It’s three minutes to nine. Students walk into the classroom, find their seats, play with their mobile phones. Nine o’clock. The teacher checks the attendance, then clears the whiteboard. He’s not sure whether to start the class yet, as a couple of students are still missing. Three minutes past nine. “Today we are going to focus on …”
It’s three minutes to nine. Students walk into the classroom, where on the whiteboard there is a phrase written. As they find their seats, the teacher starts chatting to them. He then draws their attention to the phrase written on the whiteboard. Would you like to read it aloud? How do you pronounce this word? Where is the stress? Where are the strong and weak forms? In what situation would this phrase be said? Do you think you could repeat it without looking at the whiteboard? As more and more students walk into the room, they are invited to memorise the phrase and repeat it with a given rhythm. Five past nine. “Today we are going to focus on …”
The beginning is naturally the strong part. Not only the beginning of a lesson, but also the opening scene of a film, the opening sentence in a book, the front page of a newspaper, the first news item in a bulletin, the first shelf when we enter a supermarket… The first impression can be crucial. We tend to remember our first impressions after many years. What was my first impression when I met that person? What was my first impression when I came to this city – got off the train and looked around? Apparently, it only takes a couple of seconds for our brain to receive and process an enormous amount of information. We notice a person’s clothing, accessories, voice timbre, body language, hand shake. Because there is so much data to process, we may not be aware of some of it. Smell? We may not quite realise how extremely active our brain is in the first seconds, learning new information. Perhaps this is why our attention is usually more focussed at the beginning. But how long, do you think, is your attention span? Are your energy levels higher at the beginning or at the end? You might agree that it’s in the first couple of minutes that we are most alert.

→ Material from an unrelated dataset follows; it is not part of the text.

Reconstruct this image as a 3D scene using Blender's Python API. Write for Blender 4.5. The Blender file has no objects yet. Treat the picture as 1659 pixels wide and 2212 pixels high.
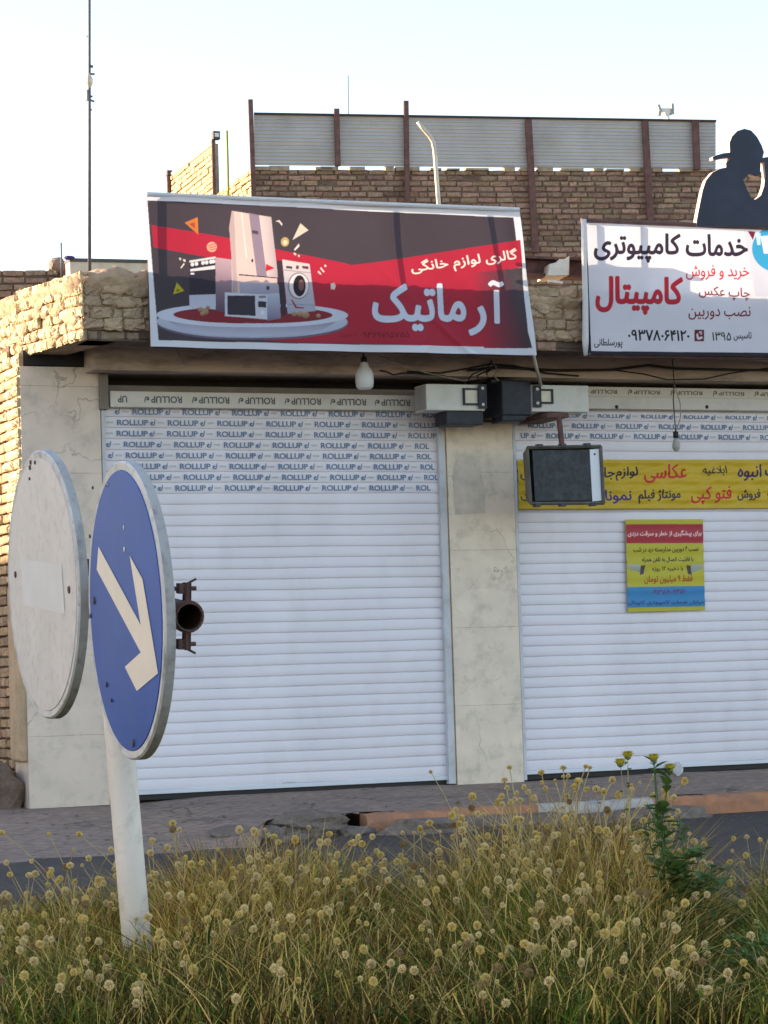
import bpy, bmesh, math, random
import numpy as np
from mathutils import Vector, Matrix
from mathutils.geometry import tessellate_polygon
random.seed(7); rng = np.random.default_rng(7)
scene = bpy.context.scene
COL = scene.collection
R_ = math.radians

# ------------------------------------------------------------------ camera
FOC = 5600.0                      # focal length in px of a 1659 px wide picture
TH, PT, RO = R_(23), R_(3.64), R_(1.8)
CAM = np.array([0.0, -17.9, 0.82])
_fh = np.array([math.sin(TH), math.cos(TH), 0]); _r = np.array([math.cos(TH), -math.sin(TH), 0]); _u = np.array([0, 0, 1.0])
AW = _fh*math.cos(PT)+_u*math.sin(PT); _up = _u*math.cos(PT)-_fh*math.sin(PT)
AR = _r*math.cos(RO)-_up*math.sin(RO); AU = _up*math.cos(RO)+_r*math.sin(RO)
cam_d = bpy.data.cameras.new('camera'); cam = bpy.data.objects.new('camera', cam_d); COL.objects.link(cam)
cam.matrix_world = Matrix(((AR[0], AU[0], -AW[0], CAM[0]), (AR[1], AU[1], -AW[1], CAM[1]), (AR[2], AU[2], -AW[2], CAM[2]), (0, 0, 0, 1)))
cam_d.sensor_fit = 'HORIZONTAL'; cam_d.sensor_width = 36; cam_d.lens = FOC/1659*36
cam_d.clip_start = 0.1; cam_d.clip_end = 3000
scene.camera = cam
# ------------------------------------------------------------------ sky, sun, exposure
SUN_EL, SUN_AZ = R_(13.5), R_(-58)          # azimuth from +Y clockwise: the sun stands behind the shops, to the left
SD = Vector((math.sin(SUN_AZ)*math.cos(SUN_EL), math.cos(SUN_AZ)*math.cos(SUN_EL), math.sin(SUN_EL)))
w = bpy.data.worlds.new('World'); scene.world = w; w.use_nodes = True
nt = w.node_tree; bg = nt.nodes['Background']
sky = nt.nodes.new('ShaderNodeTexSky'); sky.sky_type = 'NISHITA'; sky.sun_disc = False
sky.sun_elevation = SUN_EL; sky.sun_rotation = SUN_AZ; sky.altitude = 900; sky.air_density = 1.0; sky.dust_density = 1.3; sky.ozone_density = 1.0
tint = nt.nodes.new('ShaderNodeVectorMath'); tint.operation = 'MULTIPLY'; tint.inputs[1].default_value = (1.10, 0.985, 0.925)   # white balance of the daylight
nt.links.new(sky.outputs[0], tint.inputs[0]); nt.links.new(tint.outputs[0], bg.inputs[0]); bg.inputs[1].default_value = 0.15
sl = bpy.data.lights.new('sun', 'SUN'); sl.energy = 5.0; sl.angle = R_(0.5); sl.color = (1.0, 0.80, 0.55)
so = bpy.data.objects.new('sun', sl); COL.objects.link(so); so.rotation_euler = SD.to_track_quat('Z', 'Y').to_euler(); so.location = (-20, 10, 20)
scene.view_settings.view_transform = 'Standard'; scene.view_settings.look = 'None'
scene.view_settings.exposure = 1.78; scene.view_settings.gamma = 1

# ------------------------------------------------------------------ measuring helpers (photo px -> point on a plane of the place)
def ray(u, v): return AW+AR*(u-829.5)/FOC-AU*(v-1106)/FOC
def at(u, v, y=0.0):
    d = ray(u, v); return CAM+d*((y-CAM[1])/d[1])
def atD(u, v, dep): return CAM+ray(u, v)*dep
def atP(u, v, p0, n):
    d = ray(u, v); p0 = np.asarray(p0); n = np.asarray(n); return CAM+d*(((p0-CAM)@n)/(d@n))
def X(u, y=0.0, v=1106): return at(u, v, y)[0]
def Z(v, u=830, y=0.0): return at(u, v, y)[2]

# ------------------------------------------------------------------ materials
def lin(c):
    c = np.asarray(c, float); return np.where(c <= 0.04045, c/12.92, ((c+0.055)/1.055)**2.4)
MATS = {}
def mat(name, base, rough=0.7, var=0.15, scale=6.0, bump=0.0, bscale=40.0, metal=0.0, dark=None, dscale=2.0, damt=0.0, attr=None, transl=0.0, spec=0.35, stretch=None, alpha=None):
    if name in MATS: return MATS[name]
    m = bpy.data.materials.new(name); m.use_nodes = True; MATS[name] = m
    t = m.node_tree; N = t.nodes; L = t.links
    b = N['Principled BSDF']; b.inputs['Roughness'].default_value = rough; b.inputs['Metallic'].default_value = metal
    b.inputs['Specular IOR Level'].default_value = spec
    tc = N.new('ShaderNodeTexCoord'); src = tc.outputs['Object']
    if stretch:
        mp = N.new('ShaderNodeMapping'); mp.inputs['Scale'].default_value = stretch; L.new(src, mp.inputs[0]); src = mp.outputs[0]
    n1 = N.new('ShaderNodeTexNoise'); n1.inputs['Scale'].default_value = scale; n1.inputs['Detail'].default_value = 6; L.new(src, n1.inputs['Vector'])
    if attr:
        a = N.new('ShaderNodeAttribute'); a.attribute_name = attr; col = a.outputs['Color']
    else:
        rgb = N.new('ShaderNodeRGB'); rgb.outputs[0].default_value = (*base, 1); col = rgb.outputs[0]
    if var:
        mr = N.new('ShaderNodeMapRange'); mr.inputs['From Min'].default_value = 0.3; mr.inputs['From Max'].default_value = 0.7
        mr.inputs['To Min'].default_value = 1-var; mr.inputs['To Max'].default_value = 1+var; L.new(n1.outputs['Fac'], mr.inputs['Value'])
        mx = N.new('ShaderNodeVectorMath'); mx.operation = 'SCALE'; L.new(col, mx.inputs[0]); L.new(mr.outputs[0], mx.inputs['Scale']); col = mx.outputs[0]
    if damt:
        n2 = N.new('ShaderNodeTexNoise'); n2.inputs['Scale'].default_value = dscale; n2.inputs['Detail'].default_value = 8; n2.inputs['Roughness'].default_value = 0.65; L.new(src, n2.inputs['Vector'])
        r2 = N.new('ShaderNodeMapRange'); r2.inputs['From Min'].default_value = 0.5; r2.inputs['From Max'].default_value = 0.68; r2.inputs['To Max'].default_value = damt; L.new(n2.outputs['Fac'], r2.inputs['Value'])
        mi = N.new('ShaderNodeMix'); mi.data_type = 'RGBA'; L.new(r2.outputs[0], mi.inputs['Factor']); L.new(col, mi.inputs['A']); mi.inputs['B'].default_value = (*dark, 1); col = mi.outputs['Result']
    L.new(col, b.inputs['Base Color'])
    if bump:
        n3 = N.new('ShaderNodeTexNoise'); n3.inputs['Scale'].default_value = bscale; n3.inputs['Detail'].default_value = 8; L.new(src, n3.inputs['Vector'])
        bp = N.new('ShaderNodeBump'); bp.inputs['Strength'].default_value = bump; bp.inputs['Distance'].default_value = 0.02; L.new(n3.outputs['Fac'], bp.inputs['Height']); L.new(bp.outputs[0], b.inputs['Normal'])
    if transl:
        tr = N.new('ShaderNodeBsdfTranslucent'); L.new(col, tr.inputs[0]); ms = N.new('ShaderNodeMixShader'); ms.inputs[0].default_value = transl
        L.new(b.outputs[0], ms.inputs[1]); L.new(tr.outputs[0], ms.inputs[2]); L.new(ms.outputs[0], N['Material Output'].inputs[0])
    return m
def crack(m, scale=2.2, width=0.012, col=(0.1, 0.085, 0.07), amt=0.6):     # hairline cracks over a finished material
    t = m.node_tree; N = t.nodes; L = t.links; b = N['Principled BSDF']
    old = b.inputs['Base Color'].links[0].from_socket
    tc = N.new('ShaderNodeTexCoord'); nz = N.new('ShaderNodeTexNoise'); nz.inputs['Scale'].default_value = 5; nz.inputs['Detail'].default_value = 6; L.new(tc.outputs['Object'], nz.inputs['Vector'])
    ad = N.new('ShaderNodeMix'); ad.data_type = 'RGBA'; ad.inputs['Factor'].default_value = 0.32; L.new(tc.outputs['Object'], ad.inputs['A']); L.new(nz.outputs['Color'], ad.inputs['B'])
    vo = N.new('ShaderNodeTexVoronoi'); vo.feature = 'DISTANCE_TO_EDGE'; vo.inputs['Scale'].default_value = scale; L.new(ad.outputs['Result'], vo.inputs['Vector'])
    mr = N.new('ShaderNodeMapRange'); mr.inputs['From Max'].default_value = width; mr.inputs['To Min'].default_value = amt; mr.inputs['To Max'].default_value = 0; L.new(vo.outputs['Distance'], mr.inputs['Value'])
    n2 = N.new('ShaderNodeTexNoise'); n2.inputs['Scale'].default_value = 1.8; L.new(tc.outputs['Object'], n2.inputs['Vector'])
    m2 = N.new('ShaderNodeMapRange'); m2.inputs['From Min'].default_value = 0.45; m2.inputs['From Max'].default_value = 0.6; L.new(n2.outputs['Fac'], m2.inputs['Value'])
    mu = N.new('ShaderNodeMath'); mu.operation = 'MULTIPLY'; L.new(mr.outputs[0], mu.inputs[0]); L.new(m2.outputs[0], mu.inputs[1])
    mi = N.new('ShaderNodeMix'); mi.data_type = 'RGBA'; L.new(mu.outputs[0], mi.inputs['Factor']); L.new(old, mi.inputs['A']); mi.inputs['B'].default_value = (*col, 1)
    L.new(mi.outputs['Result'], b.inputs['Base Color']); return m

M_white = mat('white_paint', (0.62, 0.64, 0.69), 0.38, 0.05, 3, dark=(0.38, 0.38, 0.38), dscale=1.5, damt=0.22, spec=0.5)
M_slat = mat('shutter_paint', (0.72, 0.68, 0.72), 0.38, 0.05, 2.0, dark=(0.50, 0.46, 0.43), dscale=3.4, damt=0.2, spec=0.4, stretch=(1, 1, 0.45))
M_hood = mat('hood_paint', (0.62, 0.59, 0.54), 0.45, 0.06, 3, dark=(0.32, 0.28, 0.22), dscale=3, damt=0.35)
M_rail = mat('rail_aluminium', (0.50, 0.51, 0.54), 0.4, 0.08, 5, dark=(0.2, 0.17, 0.14), dscale=6, damt=0.4)
M_ink = mat('blue_ink', (0.13, 0.20, 0.34), 0.6, 0.25, 60)
M_inkgrey = mat('grey_ink', (0.50, 0.51, 0.55), 0.6, 0.1, 30)
M_inkdark = mat('dark_ink', (0.11, 0.11, 0.13), 0.6, 0.2, 60)
M_inkbrown = mat('faded_brown_ink', (0.22, 0.16, 0.11), 0.7, 0.3, 30)
M_stone = crack(mat('marble_cladding', (0.72, 0.60, 0.47), 0.5, 0.09, 5, 0.05, 25, dark=(0.30, 0.26, 0.21), dscale=7, damt=0.45))
M_stonegrey = crack(mat('marble_cladding_grey', (0.67, 0.545, 0.445), 0.5, 0.08, 4, 0.05, 25, dark=(0.27, 0.25, 0.21), dscale=6, damt=0.4), 1.8)
M_stain = mat('grey_stain', (0.60, 0.505, 0.41), 0.7, 0.14, 9, dark=(0.4, 0.36, 0.3), dscale=12, damt=0.5)
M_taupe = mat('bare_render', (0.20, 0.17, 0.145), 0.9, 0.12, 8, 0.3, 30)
M_mud = mat('mud_plaster', (0.40, 0.285, 0.19), 0.95, 0.24, 9, 0.9, 22, dark=(0.20, 0.15, 0.10), dscale=16, damt=0.6, spec=0.1)
M_mudbrick = mat('mud_brick', (0.40, 0.3, 0.2), 0.95, 0.16, 14, 0.8, 45, attr='tint', dark=(0.2, 0.15, 0.1), dscale=24, damt=0.35, spec=0.1)
M_brick = mat('fired_brick', (0.3, 0.2, 0.15), 0.92, 0.22, 22, 0.6, 50, attr='tint', dark=(0.12, 0.085, 0.065), dscale=26, damt=0.55, spec=0.1)
M_mortar = mat('dark_mortar', (0.135, 0.10, 0.076), 0.95, 0.25, 15, 0.6, 30, spec=0.1)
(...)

The first moments of a lesson is a brilliant opportunity not only for the teacher to grab the students’ attention, but primarily for the students to learn! I’d rather have my students walk out of the class with one bit of language stuck in their memory, which they will then be able to use correctly, than with fifty new words jotted down in their notebooks.
Here is a video of my talk at IATEFL 2013.
In the talk I referred to teaching unplugged (or dogme), and I likened it to Aikido, which is an art of harnessing the opponent’s strength. It looks effortless, impressive, and yet we realise that we won’t learn much just by looking. Similarly, teaching unplugged is about harnessing the student’s naturally-occurring need of communication.